The pendulum swings both ways.

I had felt intellectually vindicated over the weekend, when Andy pointed to a word in his book, unsure of the meaning. Certainly, I thought, he'd not ask me this if he felt I was not his equal. Oneiric was the word. The closest like-term I could come up with was onerous, which fit into the context of his book, so we were both satisfied. Turns out I was wrong; oneiric means dreamlike, onerous refers to something heavy and taxing. Not the same, but I did my best.

I wish I consistently did not feel as if my best was secretly derided in some quiet closet of the more academic minds around me. My skills are with language, street smarts, emotional fortitude in the presence of the sorts of threats which are made to emotional fortitude, lovemaking, and general skill understanding why people do what they do.

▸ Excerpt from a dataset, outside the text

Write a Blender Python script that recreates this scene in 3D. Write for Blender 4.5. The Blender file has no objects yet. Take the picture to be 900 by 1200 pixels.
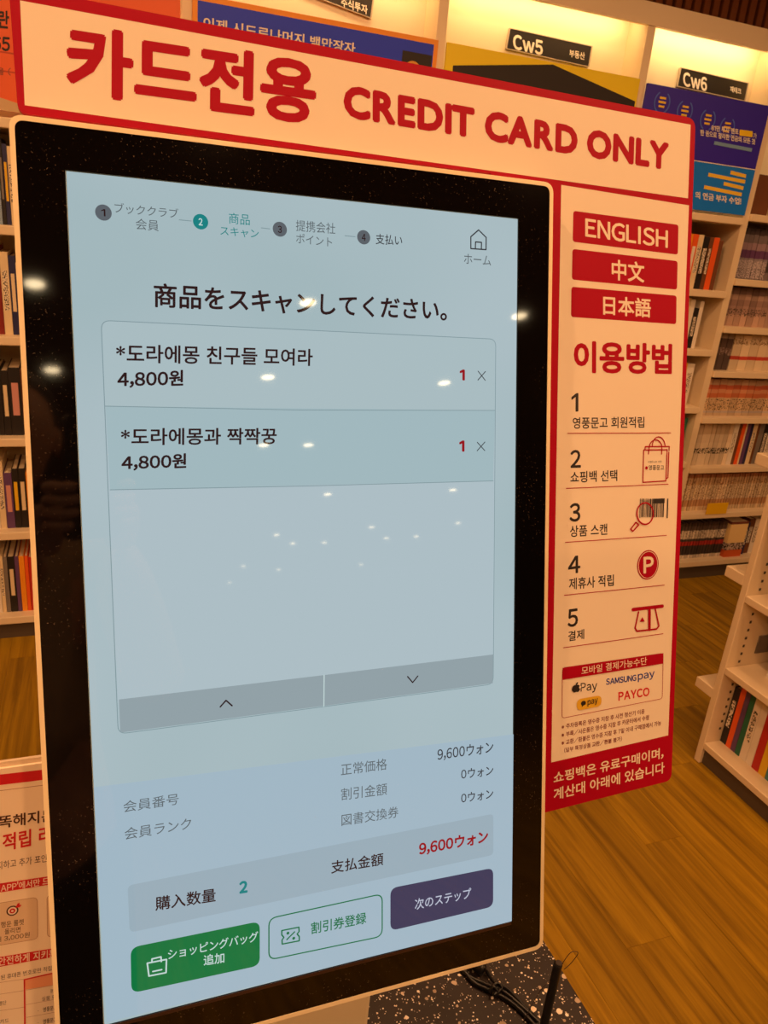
import bpy, bmesh, math, random
from mathutils import Vector, Matrix
random.seed(7)
S = bpy.context.scene
COL = S.collection

# ------------------------------------------------------------------ camera, world, light
F_PX = 899.877
CAM = Vector((-0.15776154, -0.50354887, 1.50143502))
R = [(0.9361920, -0.3399865, 0.0891840), (-0.0399636, -0.3550463, -0.9339941), (0.3492098, 0.8708337, -0.3459786)]
cam_d = bpy.data.cameras.new('camera')
cam = bpy.data.objects.new('camera', cam_d); COL.objects.link(cam)
right, down, fwd = Vector(R[0]), Vector(R[1]), Vector(R[2])
m = Matrix((( right.x, -down.x, -fwd.x, CAM.x), (right.y, -down.y, -fwd.y, CAM.y), (right.z, -down.z, -fwd.z, CAM.z), (0, 0, 0, 1)))
cam.matrix_world = m
cam_d.sensor_fit = 'VERTICAL'; cam_d.sensor_height = 24; cam_d.lens = F_PX / 1200 * 24
cam_d.clip_start = 0.02
cam_d.dof.use_dof = True; cam_d.dof.focus_distance = 0.60; cam_d.dof.aperture_fstop = 24.0
S.camera = cam
S.view_settings.view_transform = 'Standard'; S.view_settings.look = 'None'
S.view_settings.exposure = 0; S.view_settings.gamma = 1; S.view_settings.use_curve_mapping = False
w = bpy.data.worlds.new('world'); S.world = w; w.use_nodes = True
w.node_tree.nodes['Background'].inputs[0].default_value = (1.0, .55, .25, 1)
w.node_tree.nodes['Background'].inputs[1].default_value = 0.06
WARM = (1.0, .50, .22)
LAMP_W = 72.0          # each ceiling downlight
STRIP_W = 1.0          # each bookcase light strip
CEIL = 3.0

# ------------------------------------------------------------------ helpers
def lin(c):
    return tuple(((v/255)/12.92 if v/255 <= .04045 else ((v/255+.055)/1.055)**2.4) for v in c)
MATS = {}
def mat(key, rgb, rough=.5, spec=.5, emit=0, metal=0, coat=0):
    if key in MATS: return MATS[key]
    m = bpy.data.materials.new(key); m.use_nodes = True
    b = m.node_tree.nodes['Principled BSDF']; c = lin(rgb) + (1,)
    b.inputs['Base Color'].default_value = c; b.inputs['Roughness'].default_value = rough
    b.inputs['Specular IOR Level'].default_value = spec; b.inputs['Metallic'].default_value = metal
    b.inputs['Coat Weight'].default_value = coat
    if emit:
        b.inputs['Base Color'].default_value = (0, 0, 0, 1)
        b.inputs['Emission Color'].default_value = c; b.inputs['Emission Strength'].default_value = emit
    MATS[key] = m; return m
def nd(m, t, **kw):
    n = m.node_tree.nodes.new(t)
    for k, v in kw.items(): setattr(n, k, v)
    return n
def lk(m, a, b): m.node_tree.links.new(a, b)
def ramp(m, stops, interp='LINEAR'):
    r = nd(m, 'ShaderNodeValToRGB'); e = r.color_ramp; e.interpolation = interp
    while len(e.elements) < len(stops): e.elements.new(.5)
    for el, (p, c) in zip(e.elements, stops):
        el.position = p; el.color = lin(c) + (1,) if len(c) == 3 and max(c) > 1 else (tuple(c) + (1,) if len(c) == 3 else c)
    return r

WL = {}
def tag(o, label=None, cat=None, group=None, kind=None):
    if label: o['label'] = label
    if cat: o['category'] = cat
    if group: o['group'] = group
    if kind: o['kind'] = kind
    return o
def link(o, loc, parent=None):
    COL.objects.link(o); WL[o] = Vector(loc)
    if parent: o.parent = parent; o.location = Vector(loc) - WL[parent]
    else: o.location = loc
    return o
def empty(name, loc, label=None, cat=None, group=None, kind=None):
    o = bpy.data.objects.new(name, None); o.empty_display_size = .05
    link(o, loc); return tag(o, label, cat, group, kind)
def obj(name, verts, faces, mt, parent=None, mi=None, smooth=False):
    vs = [Vector(v) for v in verts]
    lo = Vector([min(v[i] for v in vs) for i in range(3)]); hi = Vector([max(v[i] for v in vs) for i in range(3)])
    c = (lo+hi)/2; c.z = lo.z
    me = bpy.data.meshes.new(name); me.from_pydata([v-c for v in vs], [], faces)
    for x in (mt if isinstance(mt, (list, tuple)) else [mt]): me.materials.append(x)
    if mi: me.polygons.foreach_set('material_index', mi)
    if smooth: me.polygons.foreach_set('use_smooth', [True]*len(me.polygons))
    me.update()
    return link(bpy.data.objects.new(name, me), c, parent)
def share(o, loc, parent=None, name=None):
    c = bpy.data.objects.new(name or o.name.split('.')[0], o.data); return link(c, loc, parent)
BF = [(0,3,2,1),(4,5,6,7),(0,1,5,4),(1,2,6,5),(2,3,7,6),(3,0,4,7)]
def bverts(x0,x1,y0,y1,z0,z1):
    return [(x0,y0,z0),(x1,y0,z0),(x1,y1,z0),(x0,y1,z0),(x0,y0,z1),(x1,y0,z1),(x1,y1,z1),(x0,y1,z1)]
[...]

I might already know the philosophical stance of Kierkegaard, but I'd never know that that belief system was Kierkegaardian (now there's a band name, kids). I've been told my way of thinking is "very James Joyce", but fuck-all if I know what that means. If I name-drop any writers, it's Daniel Quinn and Leonard Cohen and that's pretty much it.

Sigh. Should I be sighing? I don't know. I can't tell if this neurosis is confidence or culture. Or straight up bullshit.

Monday, October 19, 2009

Like sands through the hourglass...


I'm so in love with this man. And I'm not afraid. I'm not confused. I'm not overwhelmed, I'm not searching, I'm not looking for a way out. I'm just in it, in the thick of it, enjoying the lengthy conversations about music, the games of Scrabble, the sips of whiskey and puffs of smoke, the reading together and sharing favourite sentences, the gazing, the intimate lovemaking, the dinners we each make for the other to enjoy, the silly voices, the mutual love of mounted deer skulls and pelts, the taking in a view over a cup of coffee, the disagreements over Tom Cruise, the agreements over all the right parts of everything that is everything else. What I'm hoping is that eventually, looking back, there is aggregate data of all these things, constituting, canonically, Our Lives Together.